***** INPUT ROWS *****
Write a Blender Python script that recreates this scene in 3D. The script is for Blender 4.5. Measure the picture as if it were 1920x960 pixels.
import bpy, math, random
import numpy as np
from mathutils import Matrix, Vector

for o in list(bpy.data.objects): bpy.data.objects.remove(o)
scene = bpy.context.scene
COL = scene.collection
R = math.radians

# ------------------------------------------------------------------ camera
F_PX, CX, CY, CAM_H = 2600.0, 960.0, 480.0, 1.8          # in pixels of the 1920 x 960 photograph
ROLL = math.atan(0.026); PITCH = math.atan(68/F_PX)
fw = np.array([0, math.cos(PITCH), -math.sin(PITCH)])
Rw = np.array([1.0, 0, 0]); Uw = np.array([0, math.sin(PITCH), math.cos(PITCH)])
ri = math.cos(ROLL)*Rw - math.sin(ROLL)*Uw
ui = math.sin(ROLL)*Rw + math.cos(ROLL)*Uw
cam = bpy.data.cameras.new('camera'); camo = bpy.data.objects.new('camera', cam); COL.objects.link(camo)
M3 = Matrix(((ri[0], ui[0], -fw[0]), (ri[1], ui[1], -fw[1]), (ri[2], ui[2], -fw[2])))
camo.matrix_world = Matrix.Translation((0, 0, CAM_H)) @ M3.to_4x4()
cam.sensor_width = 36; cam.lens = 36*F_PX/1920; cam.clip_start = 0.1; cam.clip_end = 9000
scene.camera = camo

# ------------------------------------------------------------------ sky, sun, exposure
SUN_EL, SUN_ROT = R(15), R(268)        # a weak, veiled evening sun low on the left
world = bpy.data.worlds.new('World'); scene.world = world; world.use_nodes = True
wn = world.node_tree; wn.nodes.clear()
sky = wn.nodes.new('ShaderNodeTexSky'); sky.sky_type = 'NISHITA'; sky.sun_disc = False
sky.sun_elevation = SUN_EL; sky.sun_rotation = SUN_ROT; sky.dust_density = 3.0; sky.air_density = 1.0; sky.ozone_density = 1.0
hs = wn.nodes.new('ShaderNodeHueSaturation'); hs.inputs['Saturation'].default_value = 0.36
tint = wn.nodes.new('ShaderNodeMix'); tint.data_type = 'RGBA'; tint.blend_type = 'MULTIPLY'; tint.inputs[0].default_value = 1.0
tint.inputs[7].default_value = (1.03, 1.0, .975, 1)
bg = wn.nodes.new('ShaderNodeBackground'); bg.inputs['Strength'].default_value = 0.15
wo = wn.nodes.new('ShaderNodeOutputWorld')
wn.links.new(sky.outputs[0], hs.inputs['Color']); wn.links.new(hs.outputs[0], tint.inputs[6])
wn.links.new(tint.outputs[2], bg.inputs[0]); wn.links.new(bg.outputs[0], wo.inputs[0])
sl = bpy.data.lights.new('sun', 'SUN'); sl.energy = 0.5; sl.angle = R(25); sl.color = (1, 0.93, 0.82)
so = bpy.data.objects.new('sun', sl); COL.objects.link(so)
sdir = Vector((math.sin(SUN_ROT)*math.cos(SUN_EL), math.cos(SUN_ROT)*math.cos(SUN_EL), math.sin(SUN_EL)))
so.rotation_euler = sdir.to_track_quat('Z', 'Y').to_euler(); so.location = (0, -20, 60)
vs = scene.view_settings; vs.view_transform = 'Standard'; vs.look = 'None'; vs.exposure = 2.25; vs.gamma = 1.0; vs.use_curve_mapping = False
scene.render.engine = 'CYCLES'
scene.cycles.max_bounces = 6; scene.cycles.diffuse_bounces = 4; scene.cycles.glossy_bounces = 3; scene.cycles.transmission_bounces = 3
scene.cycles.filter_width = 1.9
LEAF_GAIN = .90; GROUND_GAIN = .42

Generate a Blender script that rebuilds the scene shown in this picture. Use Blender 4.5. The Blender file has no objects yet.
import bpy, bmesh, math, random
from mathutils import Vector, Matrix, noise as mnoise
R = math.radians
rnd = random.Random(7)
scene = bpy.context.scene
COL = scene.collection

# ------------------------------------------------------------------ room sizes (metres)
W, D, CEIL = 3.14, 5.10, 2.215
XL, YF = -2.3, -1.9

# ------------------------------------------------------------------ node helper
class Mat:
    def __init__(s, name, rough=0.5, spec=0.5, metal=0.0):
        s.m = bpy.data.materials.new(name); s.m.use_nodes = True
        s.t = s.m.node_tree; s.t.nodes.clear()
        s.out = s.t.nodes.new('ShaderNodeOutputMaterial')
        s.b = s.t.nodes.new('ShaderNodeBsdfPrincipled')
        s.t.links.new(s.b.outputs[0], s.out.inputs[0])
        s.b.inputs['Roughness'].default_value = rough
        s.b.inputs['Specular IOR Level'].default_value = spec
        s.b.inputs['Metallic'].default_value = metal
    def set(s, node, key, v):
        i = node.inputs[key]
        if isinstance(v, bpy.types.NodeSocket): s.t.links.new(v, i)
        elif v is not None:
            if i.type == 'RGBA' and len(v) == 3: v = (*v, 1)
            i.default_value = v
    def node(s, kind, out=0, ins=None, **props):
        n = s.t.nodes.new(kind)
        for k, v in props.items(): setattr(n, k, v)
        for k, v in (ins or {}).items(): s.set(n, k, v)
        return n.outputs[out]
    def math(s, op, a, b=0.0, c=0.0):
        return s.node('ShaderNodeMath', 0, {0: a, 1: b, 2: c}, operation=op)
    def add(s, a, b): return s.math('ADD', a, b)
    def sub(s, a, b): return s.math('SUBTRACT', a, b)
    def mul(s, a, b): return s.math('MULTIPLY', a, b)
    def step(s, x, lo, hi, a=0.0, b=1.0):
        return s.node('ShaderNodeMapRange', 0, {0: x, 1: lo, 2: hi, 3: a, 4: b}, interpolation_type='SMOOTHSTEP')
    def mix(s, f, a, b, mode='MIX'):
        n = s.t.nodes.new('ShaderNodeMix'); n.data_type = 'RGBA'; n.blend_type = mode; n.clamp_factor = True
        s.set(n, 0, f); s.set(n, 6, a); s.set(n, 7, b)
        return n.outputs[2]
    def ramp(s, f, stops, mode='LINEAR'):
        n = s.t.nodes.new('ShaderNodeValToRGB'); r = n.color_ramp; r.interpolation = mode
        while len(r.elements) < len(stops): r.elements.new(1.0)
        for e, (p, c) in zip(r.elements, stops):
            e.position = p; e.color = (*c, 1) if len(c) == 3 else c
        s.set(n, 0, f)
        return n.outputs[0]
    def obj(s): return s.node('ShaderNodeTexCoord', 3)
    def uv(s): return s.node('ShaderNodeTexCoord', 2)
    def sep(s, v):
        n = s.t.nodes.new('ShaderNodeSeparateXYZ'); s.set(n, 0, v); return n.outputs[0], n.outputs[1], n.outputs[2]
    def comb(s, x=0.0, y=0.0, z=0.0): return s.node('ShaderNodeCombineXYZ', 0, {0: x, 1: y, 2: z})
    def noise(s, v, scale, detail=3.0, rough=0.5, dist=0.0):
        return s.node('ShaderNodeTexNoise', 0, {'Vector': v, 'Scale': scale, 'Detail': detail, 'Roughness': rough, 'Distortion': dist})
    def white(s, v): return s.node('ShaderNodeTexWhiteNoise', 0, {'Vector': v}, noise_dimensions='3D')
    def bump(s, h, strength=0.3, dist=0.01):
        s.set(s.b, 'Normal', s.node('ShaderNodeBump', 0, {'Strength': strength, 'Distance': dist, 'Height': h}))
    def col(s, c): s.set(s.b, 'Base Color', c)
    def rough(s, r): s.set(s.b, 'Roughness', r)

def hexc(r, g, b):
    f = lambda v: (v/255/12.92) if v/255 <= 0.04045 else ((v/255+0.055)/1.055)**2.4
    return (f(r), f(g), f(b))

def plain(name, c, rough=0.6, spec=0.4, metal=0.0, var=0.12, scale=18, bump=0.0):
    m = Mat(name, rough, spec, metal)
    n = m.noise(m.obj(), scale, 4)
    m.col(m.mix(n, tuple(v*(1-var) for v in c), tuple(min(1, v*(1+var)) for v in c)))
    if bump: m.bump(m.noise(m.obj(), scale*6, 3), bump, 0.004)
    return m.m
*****
**WHAT TO WORK ON:** Only the lines from the beginning of the material to the line containing "scene.camera = camo" should be echoed, verbatim and in full.

**EXPECTED ANSWER:**
Write a Blender Python script that recreates this scene in 3D. The script is for Blender 4.5. Measure the picture as if it were 1920x960 pixels.
import bpy, math, random
import numpy as np
from mathutils import Matrix, Vector

for o in list(bpy.data.objects): bpy.data.objects.remove(o)
scene = bpy.context.scene
COL = scene.collection
R = math.radians

# ------------------------------------------------------------------ camera
F_PX, CX, CY, CAM_H = 2600.0, 960.0, 480.0, 1.8          # in pixels of the 1920 x 960 photograph
ROLL = math.atan(0.026); PITCH = math.atan(68/F_PX)
fw = np.array([0, math.cos(PITCH), -math.sin(PITCH)])
Rw = np.array([1.0, 0, 0]); Uw = np.array([0, math.sin(PITCH), math.cos(PITCH)])
ri = math.cos(ROLL)*Rw - math.sin(ROLL)*Uw
ui = math.sin(ROLL)*Rw + math.cos(ROLL)*Uw
cam = bpy.data.cameras.new('camera'); camo = bpy.data.objects.new('camera', cam); COL.objects.link(camo)
M3 = Matrix(((ri[0], ui[0], -fw[0]), (ri[1], ui[1], -fw[1]), (ri[2], ui[2], -fw[2])))
camo.matrix_world = Matrix.Translation((0, 0, CAM_H)) @ M3.to_4x4()
cam.sensor_width = 36; cam.lens = 36*F_PX/1920; cam.clip_start = 0.1; cam.clip_end = 9000
scene.camera = camo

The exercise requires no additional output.